Fleisher insists that the Street View fiasco in which Google somehow collected hundreds -if not thousands - of Gigabytes of personal data from unsecured wireless networks around the globe using its Street View vehicles was a "mistake".

Referring to a recent blog post, Fleisher said: "We wanted this to be transparent as we have all along in this mistake. When we first discovered that the Street View cars that were collecting Wi-fi addresses for geo-location purposes - which is the legitimate purpose that we strongly believe in - were also outfitted to collect fragmentary payload data - I say fragmentary because the cars were on the move and constantly changing wi-fi channels - we posted on the blog right away and told the world about it. We said we'd done an internal audit and this is what we found. It was a mistake... we we're mortified."

When we challenged Fleisher over Google's openness suggesting that the firm had originally said there was no chance of any payload data being collected by the Street View cars, Fleisher was adamant. "We never said that," he said. "We've been very clear."

However, in our view the firm has been less than clear. In fact, Google originally said in an official blog post that, although "Google did collect publicly broadcast SSID information (the wireless network name) and MAC addresses (the unique number given to a device like a router) using Street View cars, we did not collect payload data (information sent over the network)." That post has since been mysteriously deleted.

Somewhat later - on June 9th - the outfit confirmed that it had in fact collected payload data. However, it seems that Eric Schmidt already had an inkling that this might be that case, as he said on June 3rd that Google's Street View cars may have collected such personal data as bank account details.

This came after Google initially refused to hand over the information it had collected to German data protection officials in Hamburg who had demanded to see what the Street View cars were really up to.

We asked Fleisher how it is possible that Google managed to collect and store some 800GB of data it didn't know it was collecting and storing.

"We are a large organisation," he said. "We have 20,000 employees. The software was written by one person and the software code was written by one engineer as part of what we call a 20 per cent project and then it got picked up and the code got re-used as part of a broader and different project, namely Street View.

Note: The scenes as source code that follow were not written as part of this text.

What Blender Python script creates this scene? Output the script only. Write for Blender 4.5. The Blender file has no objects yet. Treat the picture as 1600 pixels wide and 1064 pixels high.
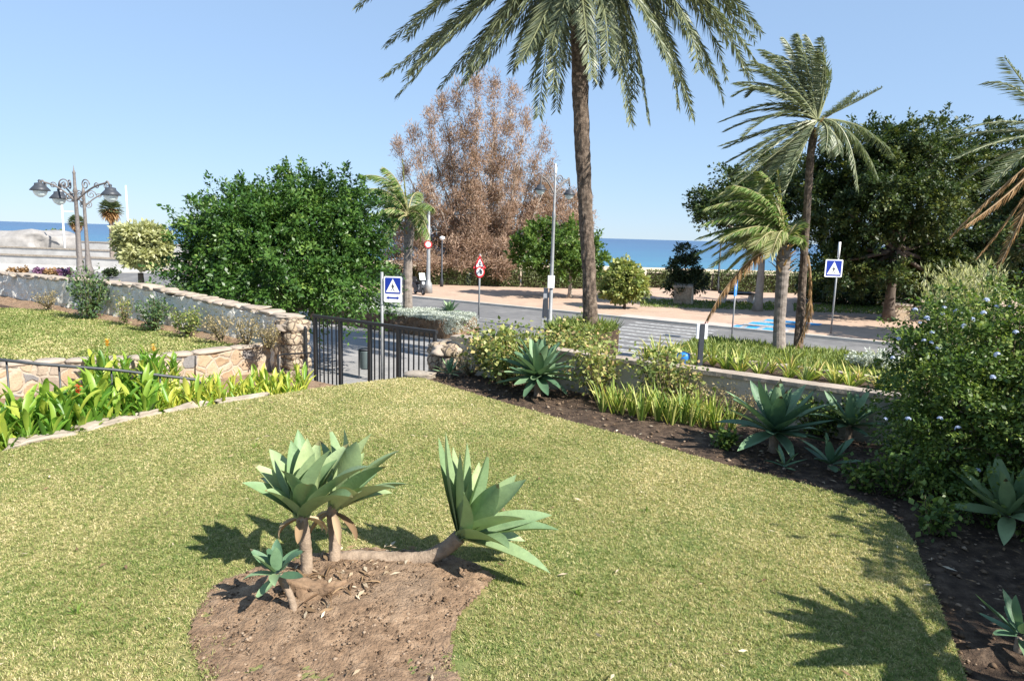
import bpy, bmesh, math, random
import numpy as np
from mathutils import Vector, Matrix, noise

random.seed(7)
RNG = np.random.default_rng(11)
SC = bpy.context.scene
COL = SC.collection
R = math.radians
PI = math.pi

# ------------------------------------------------------------------ camera
HC = 4.6
FPX = 1058.0
PITCH = 8.79
ROLL = 1.62
cam_d = bpy.data.cameras.new('camera')
cam = bpy.data.objects.new('camera', cam_d)
COL.objects.link(cam)
CAMR = Matrix.Rotation(R(90 - PITCH), 3, 'X') @ Matrix.Rotation(R(ROLL), 3, 'Z')
cam.location = (0, 0, HC)
cam.rotation_euler = CAMR.to_euler()
cam_d.sensor_width = 36.0
cam_d.lens = 36.0 * FPX / 1600.0
cam_d.clip_start = 0.05
cam_d.clip_end = 80000
SC.camera = cam


def ray(px, py):
    return CAMR @ Vector(((px - 800) / FPX, -(py - 532) / FPX, -1.0))


def G(px, py, z):                       # point on the level z
    d = ray(px, py)
    t = (z - HC) / d.z
    return Vector((d.x * t, d.y * t, z))


def D(px, py, Y):                       # point at distance Y
    d = ray(px, py)
    t = Y / d.y
    return Vector((d.x * t, Y, HC + d.z * t))


ND = Vector((0.5593, 0.8290, 0))        # across the road, away from the garden
UD = Vector((0.8290, -0.5593, 0))       # along the road, to the right


def W(u, c, z=0.0):
    p = UD * u + ND * c
    return Vector((p.x, p.y, z))


def UC(p):
    return (p.x * UD.x + p.y * UD.y, p.x * ND.x + p.y * ND.y)


def PC(px, py, c):                      # point where the view ray meets the upright plane 'c' metres out
    d = ray(px, py)
    t = c / (d.x * ND.x + d.y * ND.y)
    return Vector((d.x * t, d.y * t, HC + d.z * t))


# ------------------------------------------------------------------ materials
def _nodes(name):
    m = bpy.data.materials.new(name)
    m.use_nodes = True
    nt = m.node_tree
    nt.nodes.clear()
    out = nt.nodes.new('ShaderNodeOutputMaterial')
    return m, nt, out


def c4(c):
    return (c[0], c[1], c[2], 1.0)


def ramp(nt, stops):
    r = nt.nodes.new('ShaderNodeValToRGB')
    e = r.color_ramp.elements
    while len(e) < len(stops):
        e.new(0.5)
    for el, (p, c) in zip(e, stops):
        el.position = p
        el.color = c4(c)
    return r


def coords(nt, kind='Object'):
    if kind == 'World':
        return nt.nodes.new('ShaderNodeNewGeometry').outputs['Position']
    return nt.nodes.new('ShaderNodeTexCoord').outputs[kind]


def noise_n(nt, vec, scale, detail=4, rough=0.6):
    n = nt.nodes.new('ShaderNodeTexNoise')
    n.inputs['Scale'].default_value = scale
    n.inputs['Detail'].default_value = detail
    n.inputs['Roughness'].default_value = rough
    nt.links.new(vec, n.inputs['Vector'])
    return n


def mat(name, stops, scale=6, rough=0.8, bump=0.0, bscale=None, spec=0.3, metal=0.0, detail=5, kind='Object', bdist=0.02, mix2=None):
    m, nt, out = _nodes(name)
    p = nt.nodes.new('ShaderNodeBsdfPrincipled')
    p.inputs['Roughness'].default_value = rough
    p.inputs['Metallic'].default_value = metal
    p.inputs['Specular IOR Level'].default_value = spec
    v = coords(nt, kind)
    if isinstance(stops[0], (int, float)):
        stops = [(0.3, tuple(x * 0.85 for x in stops)), (0.7, tuple(min(1, x * 1.12) for x in stops))]
    n = noise_n(nt, v, scale, detail)
    r = ramp(nt, stops)
    nt.links.new(n.outputs['Fac'], r.inputs['Fac'])
    col = r.outputs['Color']
    if mix2:                                        # larger blotches of a second colour: (colour, scale, lo, hi)
        n2 = noise_n(nt, v, mix2[1], 4)
        mr = nt.nodes.new('ShaderNodeMapRange')
        mr.inputs['From Min'].default_value = mix2[2]
        mr.inputs['From Max'].default_value = mix2[3]
        nt.links.new(n2.outputs['Fac'], mr.inputs['Value'])
        mx = nt.nodes.new('ShaderNodeMix')
        mx.data_type = 'RGBA'
        nt.links.new(mr.outputs['Result'], mx.inputs['Factor'])
        nt.links.new(col, mx.inputs['A'])
        mx.inputs['B'].default_value = c4(mix2[0])
        col = mx.outputs['Result']
    nt.links.new(col, p.inputs['Base Color'])
    if bump:
        b = nt.nodes.new('ShaderNodeBump')
        b.inputs['Strength'].default_value = bump
        b.inputs['Distance'].default_value = bdist
        nb = noise_n(nt, v, bscale or scale * 4, 6)
        nt.links.new(nb.outputs['Fac'], b.inputs['Height'])
        nt.links.new(b.outputs['Normal'], p.inputs['Normal'])
    nt.links.new(p.outputs['BSDF'], out.inputs['Surface'])
    return m


def leaf_mat(name, stops, trans=0.28, rough=0.5, spec=0.35, tcol=1.5, mottle=0.0):
    m, nt, out = _nodes(name)
    a = nt.nodes.new('ShaderNodeAttribute')
    a.attribute_name = 'tint'
    r = ramp(nt, stops)
    nt.links.new(a.outputs['Fac'], r.inputs['Fac'])
    p = nt.nodes.new('ShaderNodeBsdfPrincipled')
    p.inputs['Roughness'].default_value = rough
    p.inputs['Specular IOR Level'].default_value = spec
    if mottle:
        ob = coords(nt, 'Object')
        n1 = noise_n(nt, ob, 14, 6, .7)
        fr_ = ramp(nt, [(.25, (1 - mottle, 1 - mottle, 1 - mottle * 1.1)), (.75, (1 + mottle, 1 + mottle * .9, 1 + mottle * .5))])
        nt.links.new(n1.outputs['Fac'], fr_.inputs['Fac'])
        mm = nt.nodes.new('ShaderNodeMix')
        mm.data_type = 'RGBA'
        mm.blend_type = 'MULTIPLY'
        mm.inputs['Factor'].default_value = 1
        nt.links.new(r.outputs['Color'], mm.inputs['A'])
        nt.links.new(fr_.outputs['Color'], mm.inputs['B'])
        nt.links.new(mm.outputs['Result'], p.inputs['Base Color'])
        bb = nt.nodes.new('ShaderNodeBump')
        bb.inputs['Strength'].default_value = .25
        bb.inputs['Distance'].default_value = .01
        n3 = noise_n(nt, ob, 60, 4)
        nt.links.new(n3.outputs['Fac'], bb.inputs['Height'])
        nt.links.new(bb.outputs['Normal'], p.inputs['Normal'])
    else:
        nt.links.new(r.outputs['Color'], p.inputs['Base Color'])
    t = nt.nodes.new('ShaderNodeBsdfTranslucent')
    g = nt.nodes.new('ShaderNodeMix')
    g.data_type = 'RGBA'
    g.blend_type = 'MULTIPLY'
    g.inputs['Factor'].default_value = 1
    g.inputs['B'].default_value = (tcol, tcol, tcol * 0.6, 1)
    nt.links.new(r.outputs['Color'], g.inputs['A'])
    nt.links.new(g.outputs['Result'], t.inputs['Color'])
    mx = nt.nodes.new('ShaderNodeMixShader')
    mx.inputs['Fac'].default_value = trans
    nt.links.new(p.outputs['BSDF'], mx.inputs[1])
    nt.links.new(t.outputs['BSDF'], mx.inputs[2])
    nt.links.new(mx.outputs['Shader'], out.inputs['Surface'])
    return m


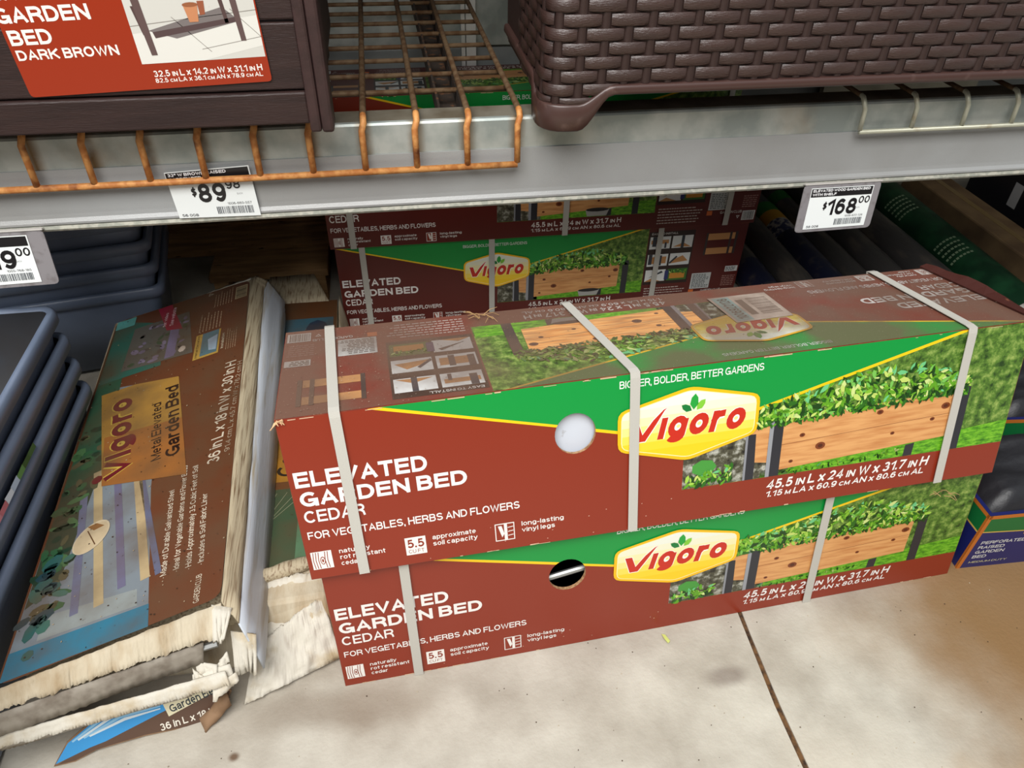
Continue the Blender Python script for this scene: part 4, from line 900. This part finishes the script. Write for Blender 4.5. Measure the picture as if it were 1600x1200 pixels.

"And because the fragmentary payload data was only a tiny percentage of the whole data - these cars are going up streets taking pictures of the houses and all - and because it was always in machine-readable format only - so if anybody looked at it they wouldn't know what it was and because the broader team had no idea that this was were being done. Because of all these things nobody knew it was there - other than the original source of this.

"So the question of, can you ensure that in an organisation of 20,000 people someone doesn't make a mistake now, right? You can never ensure it. You can minimise the the odds of something like that happening again."

Google's Deputy General Counsel Nicole Wong chipped in: "The code was used together with a commercially-available radio antenna that changes channels five times per second. If you actually wanted to surveil someone's home and the data coming out of it, this is not the way you would choose to do it. this is probably the most ineffective way of trying to do something like that."

Google had earlier said it had launched an investigation into work of the engineer, responsible for writing the code in the first place. Wong refused to comment on what the result of the investigation was, insisting that it was a private matter.

And privacy is obviously paramount for Google.